JOHANN STRAUSS
Johann Strauss II (October 25, 1825 – June 3, 1899;
German: Johann Baptist Strauß; also known as Johann Baptist Strauss, Johann Strauss, Jr., or Johann Strauss the Younger) was an Austrian composer of light music, particularly dance music and operettas. He composed over 500 waltzes, polkas, quadrilles, and other types of dance music, as well as several operettas and a ballet. In his lifetime, he was known as “The Waltz King”, and was largely responsible for the popularity of the waltz in Vienna during the 19th century.
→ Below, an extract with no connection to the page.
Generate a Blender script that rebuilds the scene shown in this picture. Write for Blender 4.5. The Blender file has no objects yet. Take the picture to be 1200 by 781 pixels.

Strauss was the son of Johann Strauss I, another composer of dance music. His father did not wish him to become a composer, but rather a banker; however, the son defied his father’s wishes, and went on to study music with the composer Joseph Drechsler and the violin with Anton Kollmann, the ballet répétiteur of the Vienna Court Opera. Strauss had two younger brothers, Josef and Eduard Strauss, who became composers of light music as well, although they were never as well-known as their elder brother.
Some of Johann Strauss’s most famous works include the waltzes The Blue Danube, Kaiser-Walzer, Tales from the Vienna Woods, the Tritsch-Tratsch-Polka, and the Pizzicato Polka. Among his operettas, Die Fledermaus and Der Zigeunerbaron are the most well-known.
Strauss Jr. eventually surpassed his father’s fame, and became one of the most popular of waltz composers of the era, extensively touring Austria, Poland, and Germany with his orchestra. He applied for the KK Hofballmusikdirektor Music Director of the Royal Court Balls position, which he eventually attained in 1863, after being denied several times before for his frequent brushes with the local authorities.
In 1853, due to constant mental and physical demands, Strauss suffered a nervous breakdown. He took a seven-week vacation in the countryside in the summer of that year, on the advice of doctors. Johann’s younger brother Josef was persuaded by his family to abandon his career as an engineer and take command of Johann’s orchestra in the absence of the latter.
In 1855, Strauss accepted commissions from the management of the Tsarskoye-Selo Railway Company of St. Petersburg to play in Russia for the Vauxhall Pavilion at Pavlovsk in 1856. He would later return to perform in Russia for every year until 1865.
Later, in the 1870s, Strauss and his orchestra toured the United States, where he took part in the Boston Festival at the invitation of bandmaster Patrick Gilmore and was the lead conductor in a ‘Monster Concert’ of over 1000 performers, performing his “Blue Danube” waltz, amongst other pieces, to great acclaim.
The Blue Danube is the common English title of An der schönen blauen Donau op. 314 (On the Beautiful Blue Danube), a waltz by Johann Strauss II, composed in 1866. Originally performed 13 February 1867 at a concert of the Wiener Männergesangsverein (Vienna Men’s Choral Association), it has been one of the most consistently popular pieces of music in the classical repertoire. Its initial performance was only a mild success, however, and Strauss is reputed to have said “The devil take the waltz, my only regret is for the coda—I wish that had been a success!”
After the original music was written, the words were added by the Choral Association’s poet, Joseph Weyl. Strauss later added more music, and Weyl needed to change some of the words. Strauss adapted it into a purely orchestral version for the World’s Fair in Paris that same year, and it became a great success in this form. The instrumental version is by far the most commonly performed today. An alternate text by Franz von Gernerth, Donau so blau (Danube so blue), is also used on occasion.
The sentimental Viennese connotations of the piece have made it into a sort of unofficial Austrian national anthem. It is a traditional encore piece at the annual Vienna New Year’s Concert. The first few bars are also the interval signal of Osterreich Rundfunk’s overseas programs.
It is reported by composer Norman Lloyd in his “Golden Encyclopedia of Music” that when asked by Frau Strauss for an autograph, the composer Johannes Brahms autographed Mrs. Strauss’s fan by writing on it the first few bars of the Blue Danube. Under it he wrote “Unfortunately not by Johannes Brahms”.
The lives of the Strauss dynasty members and their world-renowned craft of composing Viennese waltzes are also briefly documented in several television adaptations, such as The Strauss Dynasty (1991)and Strauss, the King of 3/4 Time (1995).Many other films used his works and melodies, and several films have been based upon the life of the musician, the most famous of which is called The Great Waltz (1938). Alfred Hitchcock made a low-budget biopic of Strauss in 1933 called Waltzes from Vienna. After a trip to Vienna, Walt Disney was inspired to create four feature films. One of those was “The Waltz King”, a loosely adapted biopic of Johann Strauss, which aired as part of the Wonderful World of Disney in the U.S. in 1963.